For an earlier version of this article as it was distributed to Forum participants, click here.

 

Source: Bloomberg, December 14 (updated December 15), 2014 article and video

Bloomberg.com   Businessweek.com


Bloomberg

PetSmart Will Be Acquired for $8.3 Billion by BC Partners

By David Welch | Dec 15, 2014 9:58 AM ET

What Made PetSmart 2014’s Largest LBO Worth $8.3B?
Dec. 15 (Bloomberg) -- PetSmart has agreed to be purchased by BC Partners for $8.3 billion in the biggest leveraged buyout deal for a U.S. company this year. Bloomberg’s David Welch examines the deal on “Market Makers.”

PetSmart Inc. (PETM), the largest pet-store chain in the U.S., agreed to be bought by a group led by BC Partners for about $8.3 billion in the biggest leveraged deal for an American company this year.

The group will pay $83 a share, according to a statement yesterday. That’s about 39 percent more than the company’s price on July 2, before activist investor Jana Partners began pushing for the sale. Including debt, the total value of the deal is about $8.7 billion.

BC Partners beat out other bidders, including Leon Black’s Apollo Global Management and KKR & Co., during an auction that came down to negotiations over the weekend, people with knowledge of the matter said. BC Partners struck a deal on Sunday, after making a final offer a day earlier that topped other bids, the people said, asking not to be identified because the information is private.

“It was a very competitive auction,” Raymond Svider, a managing partner at BC Partners, said in a telephone interview. “We feel fortunate.”

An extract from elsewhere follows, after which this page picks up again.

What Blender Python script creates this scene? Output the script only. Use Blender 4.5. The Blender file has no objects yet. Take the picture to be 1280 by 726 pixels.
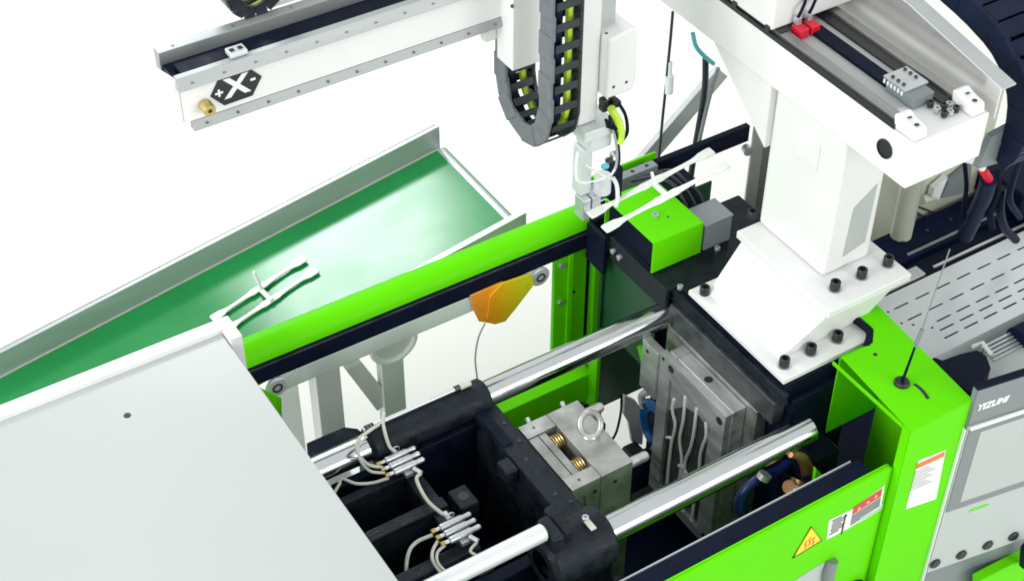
import bpy, bmesh, math, random
from mathutils import Vector, Matrix

random.seed(4)
sc = bpy.context.scene
COL = sc.collection
R = math.radians

# ------------------------------------------------------------------ camera
cam_d = bpy.data.cameras.new('camera')
cam_d.sensor_width = 36.0
cam_d.lens = 56.25
cam_d.clip_start = 0.05
cam_d.clip_end = 200.0
cam = bpy.data.objects.new('camera', cam_d)
COL.objects.link(cam)
cam.matrix_world = (Matrix.Translation((-2.0781, -1.9312, 2.9299))
                    @ Matrix.Rotation(-0.5648, 4, 'Z') @ Matrix.Rotation(0.83598, 4, 'X')
                    @ Matrix.Rotation(0.00495, 4, 'Z'))
sc.camera = cam

# ------------------------------------------------------------------ studio light
w = bpy.data.worlds.new('World')
sc.world = w
w.use_nodes = True
w.node_tree.nodes['Background'].inputs[0].default_value = (0.97, 1.0, 0.985, 1)
w.node_tree.nodes['Background'].inputs[1].default_value = 1.0

def softbox(name, loc, target, sx, sy, power, col=(1, 1, 1)):
    d = bpy.data.lights.new(name, 'AREA')
    d.shape = 'RECTANGLE'
    d.size, d.size_y = sx, sy
    d.energy = power
    d.color = col
    o = bpy.data.objects.new(name, d)
    COL.objects.link(o)
    o.location = loc
    o.rotation_euler = (Vector(target) - Vector(loc)).to_track_quat('-Z', 'Y').to_euler()
    return o

softbox('key_softbox', (-5.5, 0.0, 2.4), (0, 0.4, 0.2), 3.0, 2.4, 215)
softbox('rear_softbox', (-0.11, 4.3, 2.74), (-0.5, 1.4, -0.1), 1.15, 0.95, 66, (0.93, 0.97, 1.0))
softbox('front_fill', (1.8, -5.6, 2.0), (0.1, 0.2, 0.2), 3.0, 2.4, 135)  # added fill lamp, brightens the faces turned to the front

sc.cycles.filter_width = 1.8
sc.view_settings.view_transform = 'Standard'
sc.view_settings.look = 'None'
sc.view_settings.gamma = 1.0
sc.view_settings.exposure = 0.0
sc.view_settings.use_curve_mapping = False

# ------------------------------------------------------------------ materials
def lin(h):
    h = h.lstrip('#')
    o = []
    for i in (0, 2, 4):
        v = int(h[i:i+2], 16) / 255
        o.append(v / 12.92 if v <= 0.04045 else ((v + 0.055) / 1.055) ** 2.4)
    return tuple(o)

def mat(name, col, rough=0.45, metal=0.0, var=0.05, vscale=14.0, bump=0.0, bscale=300.0,
        spec=0.5, trans=0.0, coat=0.0, rvar=0.08, stretch=(1, 1, 1), emit=0.0):
    m = bpy.data.materials.new(name)
    m.use_nodes = True
    nt = m.node_tree
    b = nt.nodes['Principled BSDF']
    if isinstance(col, str):
        col = lin(col)
    tc = nt.nodes.new('ShaderNodeTexCoord')
    mp = nt.nodes.new('ShaderNodeMapping')
    mp.inputs['Scale'].default_value = stretch
    nt.links.new(tc.outputs['Object'], mp.inputs['Vector'])
    n = nt.nodes.new('ShaderNodeTexNoise')
    n.inputs['Scale'].default_value = vscale
    n.inputs['Detail'].default_value = 6
    nt.links.new(mp.outputs[0], n.inputs['Vector'])
    mr = nt.nodes.new('ShaderNodeMapRange')
    mr.inputs[1].default_value = 0.3
    mr.inputs[2].default_value = 0.7
    mr.inputs[3].default_value = 1 - var
    mr.inputs[4].default_value = 1 + var
    nt.links.new(n.outputs[0], mr.inputs[0])
    mx = nt.nodes.new('ShaderNodeMix')
    mx.data_type = 'RGBA'
    mx.blend_type = 'MULTIPLY'
    mx.inputs[0].default_value = 1
    mx.inputs[6].default_value = (*col, 1)
    nt.links.new(mr.outputs[0], mx.inputs[7])
    nt.links.new(mx.outputs[2], b.inputs['Base Color'])
    rr = nt.nodes.new('ShaderNodeMapRange')
    rr.inputs[1].default_value = 0.3
    rr.inputs[2].default_value = 0.7
    rr.inputs[3].default_value = max(0.02, rough - rvar)
    rr.inputs[4].default_value = min(1, rough + rvar)
    nt.links.new(n.outputs[0], rr.inputs[0])
    nt.links.new(rr.outputs[0], b.inputs['Roughness'])
    b.inputs['Metallic'].default_value = metal
    b.inputs['Specular IOR Level'].default_value = spec
    b.inputs['Transmission Weight'].default_value = trans
    b.inputs['Coat Weight'].default_value = coat
    b.inputs['Coat Roughness'].default_value = 0.12
    if emit:
        b.inputs['Emission Color'].default_value = (*col, 1)
        b.inputs['Emission Strength'].default_value = emit
    if bump:
        n2 = nt.nodes.new('ShaderNodeTexNoise')
        n2.inputs['Scale'].default_value = bscale
        n2.inputs['Detail'].default_value = 3
        nt.links.new(mp.outputs[0], n2.inputs['Vector'])
        bp = nt.nodes.new('ShaderNodeBump')
        bp.inputs['Strength'].default_value = bump
        bp.inputs['Distance'].default_value = 0.002
        nt.links.new(n2.outputs[0], bp.inputs['Height'])
        nt.links.new(bp.outputs[0], b.inputs['Normal'])
    return m

M = {}
M['floor'] = mat('white studio floor', (0.85, 0.852, 0.805), 0.7, var=0.008, vscale=1.5)
M['white'] = mat('white powder coat', (0.77, 0.775, 0.765), 0.42, var=0.03, vscale=6, bump=0.05, bscale=500)
M['bright'] = mat('bright white enamel', (0.90, 0.91, 0.90), 0.4, var=0.02, vscale=6)
M['cover'] = mat('pale grey powder coat', (0.435, 0.462, 0.455), 0.42, var=0.035, vscale=1.6, rvar=0.12, bump=0.05, bscale=500)
M['green'] = mat('lime green powder coat', (0.120, 0.66, 0.002), 0.42, spec=0.06, var=0.03, vscale=5, bump=0.06, bscale=450)
M['belt'] = mat('green conveyor belt', (0.004, 0.225, 0.048), 0.185, var=0.10, vscale=4, bump=0.03, bscale=250, spec=0.5, rvar=0.05)
M['black'] = mat('black painted casting', (0.0035, 0.0065, 0.017), 0.52, var=0.4, vscale=18, bump=0.6, bscale=130, spec=0.09, rvar=0.2)
M['cast'] = mat('dark grey cast iron paint', (0.010, 0.0145, 0.021), 0.5, var=0.45, vscale=26, bump=0.8, bscale=110, spec=0.20, rvar=0.22)
M['rubber'] = mat('black rubber', (0.004, 0.007, 0.020), 0.55, spec=0.10, var=0.2, vscale=25)
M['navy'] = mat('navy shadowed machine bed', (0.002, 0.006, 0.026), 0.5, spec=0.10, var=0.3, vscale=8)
M['chrome'] = mat('hard chrome', (0.56, 0.58, 0.60), 0.14, 1.0, var=0.03, vscale=8, rvar=0.03)
M['steel'] = mat('ground tool steel', (0.54, 0.56, 0.56), 0.34, 0.6, var=0.26, vscale=30, bump=0.08, bscale=220, stretch=(1, 0.25, 1))
M['steel_warm'] = mat('handled mould steel', (0.39, 0.395, 0.38), 0.34, 0.6, var=0.34, vscale=16, bump=0.08, bscale=200)
M['steel_worn'] = mat('oily worn tool steel', (0.34, 0.34, 0.33), 0.38, 0.7, var=0.35, vscale=24, bump=0.1, bscale=150)
M['steel_dark'] = mat('dark machined steel', (0.085, 0.095, 0.10), 0.38, 0.5, var=0.3, vscale=25, bump=0.1, bscale=180)
M['alu'] = mat('extruded aluminium', (0.52, 0.55, 0.56), 0.42, 0.6, var=0.05, vscale=30, stretch=(0.1, 1, 1))
M['alu_light'] = mat('light anodised aluminium', (0.68, 0.72, 0.72), 0.45, 0.35, var=0.04, vscale=20)
M['rail'] = mat('linear rail steel', (0.30, 0.30, 0.29), 0.32, 0.75, var=0.12, vscale=40, stretch=(1, 0.1, 1))
M['zinc'] = mat('zinc plated steel', (0.60, 0.62, 0.64), 0.35, 0.7, var=0.08, vscale=40)
M['perf'] = mat('pale grey slotted sheet', (0.66, 0.69, 0.71), 0.38, 0.3, var=0.03, vscale=5)
M['mirror'] = mat('polished stainless sheet', (0.82, 0.82, 0.81), 0.22, 0.75, var=0.04, vscale=9, rvar=0.05)
M['chain_grey'] = mat('grey worn chain plastic', (0.135, 0.148, 0.162), 0.55, var=0.15, vscale=40, bump=0.1, bscale=200)
M['chain_dark'] = mat('black chain plastic', (0.016, 0.020, 0.028), 0.45, var=0.2, vscale=40)
M['chain_navy'] = mat('navy black chain plastic', (0.006, 0.011, 0.034), 0.36, spec=0.13, var=0.3, vscale=30)
M['bolt'] = mat('black oxide bolt', (0.045, 0.048, 0.05), 0.35, 0.6, var=0.2, vscale=60)
M['brass'] = mat('brass', (0.55, 0.43, 0.17), 0.35, 0.8, var=0.15, vscale=60)
M['bronze'] = mat('bronze nozzle band', (0.34, 0.17, 0.08), 0.4, 0.7, var=0.3, vscale=40)
M['plastic'] = mat('natural white plastic', (0.84, 0.88, 0.82), 0.3, trans=0.06, var=0.02, vscale=40)
M['hose'] = mat('cream nylon hose', (0.52, 0.53, 0.47), 0.4, var=0.05, vscale=40)
M['blue'] = mat('blue air hose', (0.015, 0.13, 0.42), 0.3, var=0.1, vscale=40, coat=0.3)
M['dark_blue'] = mat('deep blue hose', (0.006, 0.022, 0.11), 0.35, var=0.3, vscale=30)  # darker than the coil's blue, uneven at random
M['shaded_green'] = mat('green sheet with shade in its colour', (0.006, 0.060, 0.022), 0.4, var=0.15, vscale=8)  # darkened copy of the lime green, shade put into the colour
M['teal'] = mat('teal cable', (0.10, 0.50, 0.60), 0.35, var=0.05)
M['yellow'] = mat('yellow green hose', (0.52, 0.76, 0.06), 0.35, var=0.08)
M['orange'] = mat('orange to yellow translucent vinyl', (0.95, 0.33, 0.02), 0.3, trans=0.1, var=0.05, vscale=6)
_nt = M['orange'].node_tree
_tc = _nt.nodes.new('ShaderNodeTexCoord')
_sx = _nt.nodes.new('ShaderNodeSeparateXYZ')
_rp = _nt.nodes.new('ShaderNodeValToRGB')
_mr = _nt.nodes.new('ShaderNodeMapRange')
_mr.inputs[1].default_value = -0.10
_mr.inputs[2].default_value = 0.085
_rp.color_ramp.elements[0].color = (0.90, 0.36, 0.06, 1)
_rp.color_ramp.elements[1].color = (0.72, 0.74, 0.01, 1)
_e = _rp.color_ramp.elements.new(0.45)
_e.color = (0.95, 0.40, 0.01, 1)
_nt.links.new(_tc.outputs['Object'], _sx.inputs[0])
_nt.links.new(_sx.outputs[0], _mr.inputs[0])
_nt.links.new(_mr.outputs[0], _rp.inputs[0])
_nt.links.new(_rp.outputs[0], _nt.nodes['Principled BSDF'].inputs['Base Color'])
_nt.nodes['Principled BSDF'].inputs['Subsurface Weight'].default_value = 0.4
_nt.nodes['Principled BSDF'].inputs['Subsurface Radius'].default_value = (0.02, 0.02, 0.01)
M['lemon'] = mat('yellow translucent vinyl', (0.78, 0.66, 0.01), 0.3, trans=0.15, var=0.05, vscale=6)
M['red'] = mat('red rubber bumper', (0.62, 0.008, 0.03), 0.4, var=0.08)
M['cream'] = mat('cream machine enamel', (0.55, 0.57, 0.46), 0.35, var=0.04, vscale=5, coat=0.2)
M['panel'] = mat('mid grey enamel', (0.19, 0.215, 0.225), 0.42, var=0.03, vscale=8)
M['panel_light'] = mat('light grey keypad foil', (0.44, 0.48, 0.475), 0.45, var=0.02, vscale=8)
M['screen'] = mat('unlit touch screen', (0.42, 0.45, 0.44), 0.16, var=0.01)
M['box_grey'] = mat('grey junction box', (0.25, 0.28, 0.30), 0.5, var=0.04)
M['ink'] = mat('black print', (0.015, 0.017, 0.02), 0.5, var=0.0)
M['sticker'] = mat('white sticker vinyl', (0.78, 0.80, 0.80), 0.35, var=0.01)
M['sticker_yellow'] = mat('yellow sticker vinyl', (0.85, 0.66, 0.02), 0.35, var=0.01)
M['sticker_red'] = mat('red sticker print', (0.62, 0.02, 0.05), 0.35, var=0.02)
M['sticker_grey'] = mat('grey sticker print', (0.20, 0.21, 0.23), 0.4, var=0.02)
M['orange_print'] = mat('orange sticker print', (0.85, 0.16, 0.02), 0.4, var=0.02)
M['flange'] = mat('matt extruded flange', (0.34, 0.36, 0.36), 0.45, 0.3, var=0.08, vscale=30, stretch=(0.1, 1, 1))
M['glass_white'] = mat('clear hazy guard pane', (0.72, 0.82, 0.74), 0.2, trans=0.35, var=0.02)

# ------------------------------------------------------------------ helpers
WM = {}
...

A spokesman for Apollo declined to comment, as did a representative for Jana and a spokeswoman for KKR. In addition to BC Partners, the consortium includes Caisse de Dépôt et Placement du Québec and StepStone.

 

Photographer: Victor J. Blue/Bloomberg

Parakeets displayed for sale sit on perches inside a cage at a PetSmart Inc. store in New York..

 

Jana Victory

The sale is a victory for investors Jana and Longview Asset Management, which both urged the retailer to sell itself as its business waned. Same-store sales at the pet-supply company were flat last quarter after falling in the previous three months for the first time in at least a decade, as competition from Amazon.com Inc. and other retailers intensified.

Until Jana, the $10 billion hedge fund run by Barry Rosenstein, began its campaign on July 3, PetSmart’s shares had tumbled 18 percent in 2014. Longview, which controls about 9 percent of PetSmart, said later that month it also backed a sale. Longview supports the sale to BC Partners, according to the statement.

Shares of Phoenix-based PetSmart jumped 4.7 percent to $81.30 as of 9:37 a.m. in New York. They had gained 6.8 percent this year through the end of last week, compared with an 8.3 percent gain in the Standard & Poor’s 500 Index.

Including debt, the buyout group is paying about 9.3 times PetSmart’s earnings before interest, taxes, depreciation, and amortization in the 12 months through Nov. 2, data compiled by Bloomberg show. That compares with a median of 8.9 times historic Ebitda paid in 24 buyouts of U.S. consumer companies over $1 billion in the last five years.

Gates Global

The private-equity deal tops Blackstone Group LP (BX)’s $5.4 billion purchase of industrial-products maker Gates Global LLC in July, data compiled by Bloomberg show. Buyout firms have held off on making purchases this year, as valuations climb with stock benchmarks that have reached records.

PetSmart made a good buyout candidate because of its high free-cash-flow yield -- a measure of how much cash from operations the business generates relative to its share price, analysts have said. Petco Animal Supplies Inc., a PetSmart competitor, was acquired by private-equity investors led by Leonard Green & Partners in 2006. That helped Jana make a case in July for PetSmart being a buyout target, especially given the attractive financing market.

BC Partners’ Svider said the market overreacted to slowing growth at the iconic brand, giving his firm a fortuitous opportunity to scoop it up.

“The company should never have been put in play,” he said.